Monday, July 04, 2005

Point Blank

John Boorman's Point Blank and Brian Helgeland/Mel Gibson's Payback are based on the same novel, a Donald Westlake pulp thriller called "The Hunter." (Westlake wrote it under the psyeudonym Richard Stark). They tell the exact same story, and yet they are extraordinarily different movies.

I got the opportunity to interview Gibson and Helgeland when Payback was initially released to theaters. Their intent was, near as I could tell, to siphon all the grit out of this story, all the ugliness and negativity, and channel that into an action noir film as violent and darkly comic as it was bleak. It's a mostly successful film, an angry, bitter little thriller in which the ads urged you to "root for the bad guy."

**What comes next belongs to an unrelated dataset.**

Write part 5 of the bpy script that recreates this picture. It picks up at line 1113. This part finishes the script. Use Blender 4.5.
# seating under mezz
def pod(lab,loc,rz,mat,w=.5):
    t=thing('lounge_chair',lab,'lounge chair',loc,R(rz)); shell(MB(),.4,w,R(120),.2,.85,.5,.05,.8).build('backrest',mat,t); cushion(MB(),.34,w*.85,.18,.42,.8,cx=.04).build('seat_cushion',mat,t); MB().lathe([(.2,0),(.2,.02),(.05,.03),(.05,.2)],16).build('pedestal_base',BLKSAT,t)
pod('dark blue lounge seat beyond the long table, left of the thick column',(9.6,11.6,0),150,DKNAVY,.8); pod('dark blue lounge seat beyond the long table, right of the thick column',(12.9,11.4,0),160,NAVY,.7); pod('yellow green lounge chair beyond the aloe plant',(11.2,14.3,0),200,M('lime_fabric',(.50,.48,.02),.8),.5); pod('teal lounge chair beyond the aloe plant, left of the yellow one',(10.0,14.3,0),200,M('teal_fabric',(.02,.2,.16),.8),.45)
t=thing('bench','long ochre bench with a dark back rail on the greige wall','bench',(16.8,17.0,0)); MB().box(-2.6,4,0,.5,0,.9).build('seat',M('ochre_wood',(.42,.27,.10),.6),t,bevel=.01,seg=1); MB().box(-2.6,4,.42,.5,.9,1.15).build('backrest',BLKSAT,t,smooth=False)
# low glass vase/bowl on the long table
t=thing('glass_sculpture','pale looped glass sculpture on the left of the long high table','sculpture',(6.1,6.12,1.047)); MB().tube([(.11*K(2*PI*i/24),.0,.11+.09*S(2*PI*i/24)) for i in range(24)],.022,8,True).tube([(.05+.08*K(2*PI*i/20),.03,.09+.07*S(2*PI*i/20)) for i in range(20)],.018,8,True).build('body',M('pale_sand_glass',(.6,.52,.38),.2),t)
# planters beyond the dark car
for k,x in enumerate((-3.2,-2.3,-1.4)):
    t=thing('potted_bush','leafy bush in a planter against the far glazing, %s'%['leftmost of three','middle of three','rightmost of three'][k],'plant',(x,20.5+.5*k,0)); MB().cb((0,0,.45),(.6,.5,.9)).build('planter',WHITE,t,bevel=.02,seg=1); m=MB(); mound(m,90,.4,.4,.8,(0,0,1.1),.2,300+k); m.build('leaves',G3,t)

What really amazes me is how much more Boorman was able to extract from the same story. His film shares with Payback a wry, and pitch-black sense of humor, and a penchant for bloody fisticuffs, but beyond that there's very little to connect the two. Gibson and Helgeland's film is pulpy mainstream entertainment, buoyed by one of the world's biggest stars and goofy cameos by the likes of Lucy Liu and Kris Kristofferson.

Point Blank is nothing less than a meditation on morality, memory and death as seen through the twisted mind of a man obsessed with revenge.



So here's the story of both films. A lifelong criminal named Walker (Lee Marvin in Point Blank, Gibson in the newer film) is double-crossed after pulling off a large caper with his friend Reese (John Vernon in Blank) and his wife Lynne (Sharon Acker). Reese shoots him in the back while Lynne takes off with the stolen money.

But Walker is not dead. Some time later, he reappears in the criminal underworld with the intention of getting back at Reese and getting back the $93,000 stolen from him.

But things are not so simple. Reese has given the money over to a mysterious, corporate-like criminal syndicate, operated by three shadowy figures known as Carter, Fairfax and Brewster. In Gibson's version, he elongated this section of the movie, allowed you to get to know Carter, Fairfax and Brewster and how their little organization worked. In the end, he managed to pull of a twist in which Walker takes out the entire Syndicate in one grand explosion.

Boorman's film doesn't come together quite so well, structurally. He never bothers to show us the inside of the Syndicate, or even to properly explain what it is that they do. All we see is Walker cutting a bloody path through their operation, making increasingly hostile demands for the return of his $93,000.

Along the way, he manages to recruit his sister-in-law (Angie Dickenson) to help him, and of course they start to fall for one another. Gibson scuttled this entire sub-plot, having Walker take up with an old prostitute friend, but I can't imagine why. There's far more inherent drama when you make the two girls sisters rather than strangers.

But explaining the story doesn't go very far in explaining Boorman's film and its impact nearly 40 years later. He tells the story in a fractured style, entirely from Walker's perspective. Steven Soderbergh ripped off the technique entirely for his Terence Stamp revenge thriller The Limey, and he admits as much on the audio commentary with Boorman on the new Point Blank DVD.

Each time Walker is forced to hurt someone for information (which is often), he flashes back to other violent incidents in his recent past. Whenever he gets close to someone, he reflects on the last few girls he's been with. Sometimes, these quick flashbacks give us more insight into Walker's past or his motivations, but most of the time they are simply disorienting (as they would be in real life).

It becomes questionable whether Walker is even completely aware of what he's doing at any given moment. The film's opening five minutes, for example, is a dizzying cavalcade of imagery, from Walker's face obscured by psychedelic party lights (an image repeated later in the film) to the moment of Reese's betrayal of Walker, to the moment of Walker's ultimate victory. As in The Limey, could it be that the entire film is Walker's mental recollection of these events, rather than a faithful retelling of them?

I also have to mention the fantastic LA cinematography of Philip Lathrop. He shot a lot of famous films, like Days of Wine and Roses and Americanization of Emily and The Driver, another great-looking movie which I previously reviewed on the blog here. Los Angeles takes on real menace in this movie, even during the bright, sunny days, where the shadows from palm trees partially obscure everyone's faces. Visually, I was reminded of Stephen Frears' The Grifters, a film scripted by "Hunter" novelist Donald Westlake himself.

So, okay, I've praised the movie but I haven't told you that it's just a ton of fun to watch, an amusing and unexpected 60's noir with a terrific, really amazing performance from Lee Marvin, ranking among his best. It comes out on Tuesday on DVD.